#### Request:
Quote the entries word for word. Omit the pictures.

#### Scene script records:
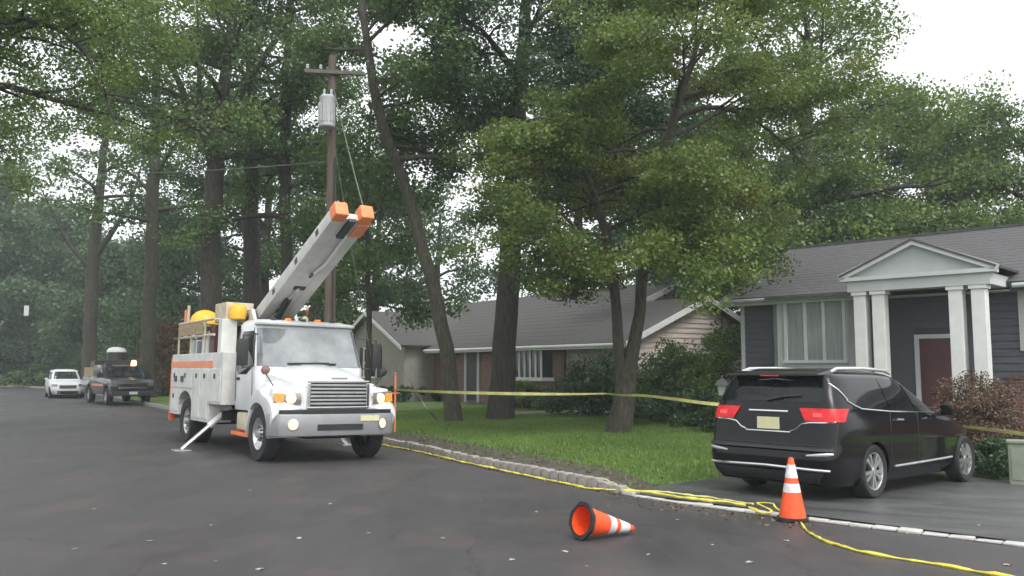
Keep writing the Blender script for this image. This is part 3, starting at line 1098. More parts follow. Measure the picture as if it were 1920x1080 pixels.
def wheel(parent, x, y, r, w, out, rim='alloy', rr=0.64, spokes=10, truck=False, steer=0.0):
    """tyre (the part) with its rim and spokes; out = +1/-1 direction of the outer face"""
    M = Matrix.Translation((x, y, r)) @ Matrix.Rotation(steer, 4, 'Z') @ Matrix.Rotation(-out * math.pi / 2, 4, 'X')
    ri = r * rr
    h = w / 2
    ty = MB().lathe([(ri, -h * .8), (ri + .02, -h * .95), (r * .93, -h), (r * .985, -h * .8), (r, -h * .5), (r, h * .5), (r * .985, h * .8), (r * .93, h), (ri + .02, h * .95), (ri, h * .8)], 40, M)
    t = ty.build('wheel', 'rubber', parent, smooth=True)
    rb = MB()
    rb.lathe([(ri, h * .86), (ri * .93, h * .80), (ri * .88, h * .45)], 32, M)
    rb.lathe([(ri * .9, h * .1), (0.001, h * .1)], 32, M)
    if truck:
        rb.lathe([(ri * .88, h * .45), (ri * .55, h * .15), (ri * .5, h * .5), (ri * .3, h * .72), (ri * .28, h * 1.05), (0.001, h * 1.08)], 24, M)
    rb.build('rim', rim, t, smooth=True)
    if truck:
        for k in range(10):
            a = 2 * math.pi * k / 10
            MB().tube([M @ Vector((ri * .42 * math.cos(a), ri * .42 * math.sin(a), h * .4)), M @ Vector((ri * .42 * math.cos(a), ri * .42 * math.sin(a), h * .78))], 0.017, 6).build('wheel_nut', 'dark_steel', t)
    else:
        MB().lathe([(ri * .9, h * .2), (ri * .88, h * .2)], 32, M)
        sp = MB()
        for k in range(spokes):
            a = 2 * math.pi * (k + (0.16 if k % 2 else -.16)) / spokes
            d = Vector((math.cos(a), math.sin(a), 0))
            n = Vector((-d.y, d.x, 0))
            wI, wO = ri * .075, ri * .095
            pts = [d * ri * .15 - n * wI, d * ri * .15 + n * wI, d * ri * .93 + n * wO, d * ri * .93 - n * wO]
            zl = [h * .45, h * .45, h * .62, h * .62]
            zh = [h * .82, h * .82, h * .86, h * .86]
            sp.hexa([M @ (p + Vector((0, 0, z))) for p, z in zip(pts, zl)] + [M @ (p + Vector((0, 0, z))) for p, z in zip(pts, zh)])
        sp.lathe([(ri * .2, h * .5), (ri * .2, h * .88), (0.001, h * .9)], 16, M)
        sp.build('spokes', rim, t)
        MB().lathe([(ri * .87, h * .12), (0.001, h * .12)], 24, M).build('brake_disc', 'dark_steel', t)
    return t

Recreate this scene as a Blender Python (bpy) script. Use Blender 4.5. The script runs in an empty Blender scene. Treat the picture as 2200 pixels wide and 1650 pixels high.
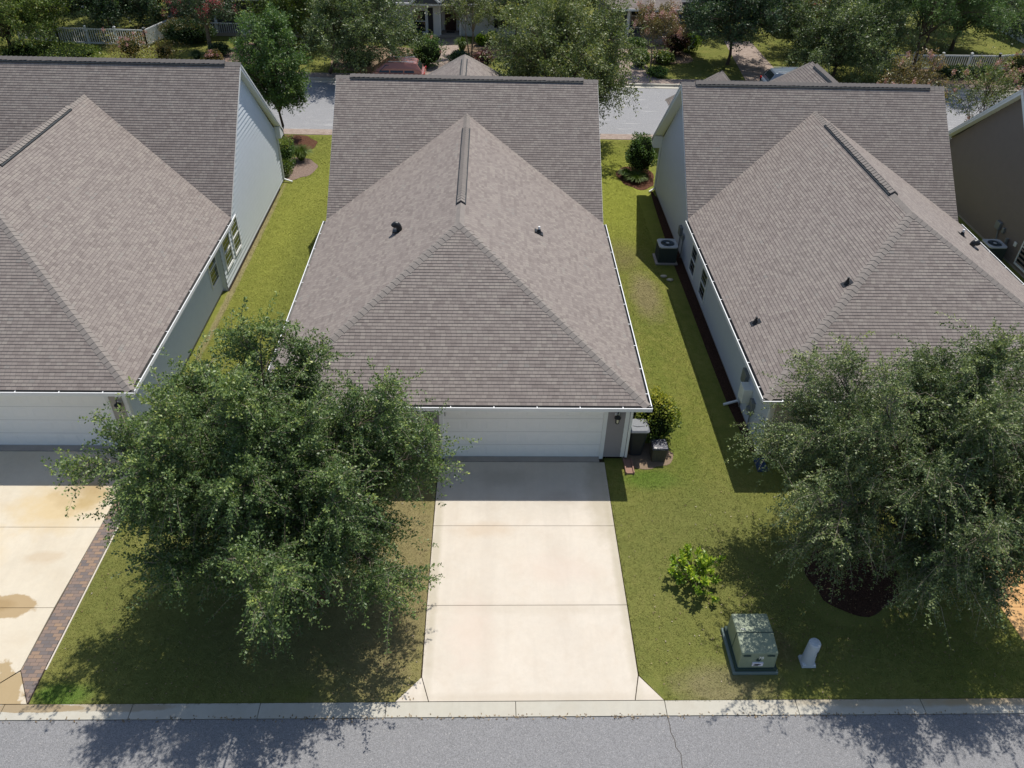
import bpy, math, random
import numpy as np
from mathutils import Vector, Matrix
scene = bpy.context.scene
C = scene.collection

# ------------------------------------------------------------------ camera
CAM = Vector((-1.109881, -18.331453, 17.180925))
RT = Vector((0.999489, -0.02099, 0.024113)); UP = Vector((-0.006184, 0.613059, 0.790013)); FW = Vector((0.031365, 0.789758, -0.612616))
cam_d = bpy.data.cameras.new('camera'); cam = bpy.data.objects.new('camera', cam_d); C.objects.link(cam)
M4 = Matrix.Identity(4)
for i in range(3):
    M4[i][0] = RT[i]; M4[i][1] = UP[i]; M4[i][2] = -FW[i]; M4[i][3] = CAM[i]
cam.matrix_world = M4
cam_d.sensor_width = 36; cam_d.lens = 36 * 1700 / 2200
cam_d.clip_start = 0.2; cam_d.clip_end = 2000
scene.camera = cam

# ------------------------------------------------------------------ light
L = Vector((0.208, 0.386, 0.897)).normalized()
world = bpy.data.worlds.new('World'); scene.world = world; world.use_nodes = True
nt = world.node_tree; bg = nt.nodes['Background']
sky = nt.nodes.new('ShaderNodeTexSky'); sky.sky_type = 'NISHITA'; sky.sun_disc = False
sky.sun_elevation = math.asin(L.z); sky.sun_rotation = math.atan2(L.x, L.y)
nt.links.new(sky.outputs[0], bg.inputs[0]); bg.inputs[1].default_value = 0.115
sd = bpy.data.lights.new('sun', 'SUN'); sd.energy = 4.3; sd.angle = math.radians(0.5); sd.color = (1, .955, .88)
so = bpy.data.objects.new('sun', sd); C.objects.link(so); so.rotation_euler = L.to_track_quat('Z', 'Y').to_euler()
so.location = (0, 0, 60)
scene.view_settings.view_transform = 'Standard'; scene.view_settings.look = 'None'
scene.view_settings.exposure = 0.12; scene.view_settings.gamma = 1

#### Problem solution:
Keep writing the Blender script for this image. This is part 3, starting at line 1098. More parts follow. Measure the picture as if it were 1920x1080 pixels.
def wheel(parent, x, y, r, w, out, rim='alloy', rr=0.64, spokes=10, truck=False, steer=0.0):
    """tyre (the part) with its rim and spokes; out = +1/-1 direction of the outer face"""
    M = Matrix.Translation((x, y, r)) @ Matrix.Rotation(steer, 4, 'Z') @ Matrix.Rotation(-out * math.pi / 2, 4, 'X')
    ri = r * rr
    h = w / 2
    ty = MB().lathe([(ri, -h * .8), (ri + .02, -h * .95), (r * .93, -h), (r * .985, -h * .8), (r, -h * .5), (r, h * .5), (r * .985, h * .8), (r * .93, h), (ri + .02, h * .95), (ri, h * .8)], 40, M)
    t = ty.build('wheel', 'rubber', parent, smooth=True)
    rb = MB()
    rb.lathe([(ri, h * .86), (ri * .93, h * .80), (ri * .88, h * .45)], 32, M)
    rb.lathe([(ri * .9, h * .1), (0.001, h * .1)], 32, M)
    if truck:
        rb.lathe([(ri * .88, h * .45), (ri * .55, h * .15), (ri * .5, h * .5), (ri * .3, h * .72), (ri * .28, h * 1.05), (0.001, h * 1.08)], 24, M)
    rb.build('rim', rim, t, smooth=True)
    if truck:
        for k in range(10):
            a = 2 * math.pi * k / 10
            MB().tube([M @ Vector((ri * .42 * math.cos(a), ri * .42 * math.sin(a), h * .4)), M @ Vector((ri * .42 * math.cos(a), ri * .42 * math.sin(a), h * .78))], 0.017, 6).build('wheel_nut', 'dark_steel', t)
    else:
        MB().lathe([(ri * .9, h * .2), (ri * .88, h * .2)], 32, M)
        sp = MB()
        for k in range(spokes):
            a = 2 * math.pi * (k + (0.16 if k % 2 else -.16)) / spokes
            d = Vector((math.cos(a), math.sin(a), 0))
            n = Vector((-d.y, d.x, 0))
            wI, wO = ri * .075, ri * .095
            pts = [d * ri * .15 - n * wI, d * ri * .15 + n * wI, d * ri * .93 + n * wO, d * ri * .93 - n * wO]
            zl = [h * .45, h * .45, h * .62, h * .62]
            zh = [h * .82, h * .82, h * .86, h * .86]
            sp.hexa([M @ (p + Vector((0, 0, z))) for p, z in zip(pts, zl)] + [M @ (p + Vector((0, 0, z))) for p, z in zip(pts, zh)])
        sp.lathe([(ri * .2, h * .5), (ri * .2, h * .88), (0.001, h * .9)], 16, M)
        sp.build('spokes', rim, t)
        MB().lathe([(ri * .87, h * .12), (0.001, h * .12)], 24, M).build('brake_disc', 'dark_steel', t)
    return t

Recreate this scene as a Blender Python (bpy) script. Use Blender 4.5. The script runs in an empty Blender scene. Treat the picture as 2200 pixels wide and 1650 pixels high.
import bpy, math, random
import numpy as np
from mathutils import Vector, Matrix
scene = bpy.context.scene
C = scene.collection

# ------------------------------------------------------------------ camera
CAM = Vector((-1.109881, -18.331453, 17.180925))
RT = Vector((0.999489, -0.02099, 0.024113)); UP = Vector((-0.006184, 0.613059, 0.790013)); FW = Vector((0.031365, 0.789758, -0.612616))
cam_d = bpy.data.cameras.new('camera'); cam = bpy.data.objects.new('camera', cam_d); C.objects.link(cam)
M4 = Matrix.Identity(4)
for i in range(3):
    M4[i][0] = RT[i]; M4[i][1] = UP[i]; M4[i][2] = -FW[i]; M4[i][3] = CAM[i]
cam.matrix_world = M4
cam_d.sensor_width = 36; cam_d.lens = 36 * 1700 / 2200
cam_d.clip_start = 0.2; cam_d.clip_end = 2000
scene.camera = cam

# ------------------------------------------------------------------ light
L = Vector((0.208, 0.386, 0.897)).normalized()
world = bpy.data.worlds.new('World'); scene.world = world; world.use_nodes = True
nt = world.node_tree; bg = nt.nodes['Background']
sky = nt.nodes.new('ShaderNodeTexSky'); sky.sky_type = 'NISHITA'; sky.sun_disc = False
sky.sun_elevation = math.asin(L.z); sky.sun_rotation = math.atan2(L.x, L.y)
nt.links.new(sky.outputs[0], bg.inputs[0]); bg.inputs[1].default_value = 0.115
sd = bpy.data.lights.new('sun', 'SUN'); sd.energy = 4.3; sd.angle = math.radians(0.5); sd.color = (1, .955, .88)
so = bpy.data.objects.new('sun', sd); C.objects.link(so); so.rotation_euler = L.to_track_quat('Z', 'Y').to_euler()
so.location = (0, 0, 60)
scene.view_settings.view_transform = 'Standard'; scene.view_settings.look = 'None'
scene.view_settings.exposure = 0.12; scene.view_settings.gamma = 1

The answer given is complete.